The European Union could be playing a dangerous game with Tether, the world’s largest stablecoin, and it looks less like financial regulation and more like a calculated political jab.

Under the new Markets in Crypto-Assets (MiCA) rules, set to take full effect tomorrow, the EU has made it crystal clear that Tether’s $102 billion worth of U.S. Treasuries aren’t good enough for their taste.

Instead, they’re demanding that stablecoin issuers back their tokens with at least 60% reserves held in fiat within EU-regulated banks. If that isn’t a loud and flashy rejection of American financial dominance, what is?

MiCA rules: Control disguised as compliance

MiCA’s framework claims to be about safety, security, and trust. Stablecoin issuers need to jump through hoops like obtaining licenses, ensuring reserves match tokens, and complying with consumer protection measures. All fair enough, right? Except this isn’t about fair play—it’s about control.

Let’s be real. By ignoring Tether’s U.S. Treasuries as valid collateral, the EU is effectively saying it doesn’t trust the backbone of the American financial system. Those Treasuries represent some of the most stable assets in the world.

But no, the EU wants euros, and it wants them in its banks. It’s not hard to see the politics at play here. Tether hasn’t been officially labeled non-compliant—yet.

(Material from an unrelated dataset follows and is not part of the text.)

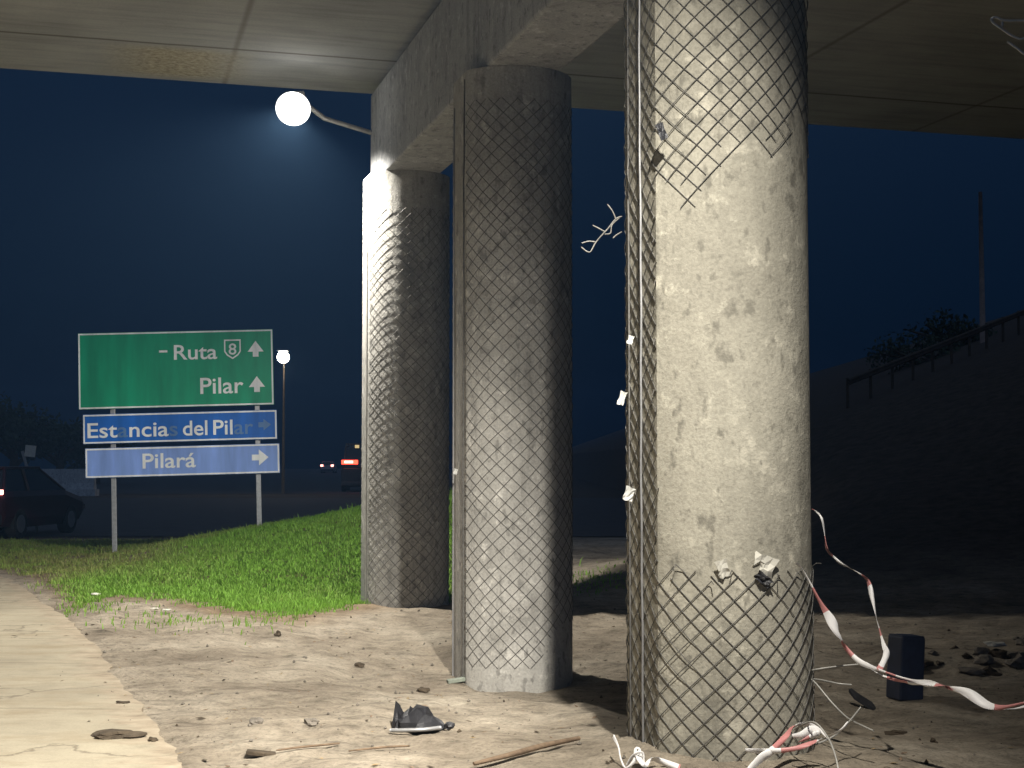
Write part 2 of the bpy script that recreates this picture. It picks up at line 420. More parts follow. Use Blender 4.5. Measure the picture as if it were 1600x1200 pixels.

But with no clear guidance, exchanges like Coinbase are already delisting USDT in anticipation.

Binance and Crypto.com are holding out for now, but we all know now that the clock is ticking. If Tether can’t meet these requirements fast, its removal from European platforms could be devastating for crypto liquidity.

The EU’s quiet rebellion

By demanding a 60% reserve in EU fiat held within its borders, the bloc is effectively rejecting U.S. debt as a trustworthy backing.

This is about moving the balance of power. The EU has been desperate to carve out a bigger slice of the global financial system for years, and stablecoins are their latest target.

The implications are massive. If Tether decides the cost of compliance is too high and exits the EU market, other stablecoin issuers will likely face the same choice. USDC, for instance, might have gotten ahead of the curve by securing compliance, but it’s no secret that similar regulations could follow elsewhere.

Without USDT, liquidity fragmentation becomes a real problem. Markets will slow down, fees will rise, and efficiency will take a hit. The irony? The EU’s power play would backfire spectacularly. By pushing USDT out, they’re also risking their own relevance in the global crypto market.

The U.S., under the crypto-friendly Trump administration, is about to become a haven for innovation, pulling talent and capital away from Europe. If that happens, the EU might have won the battle but it’d have lost the war.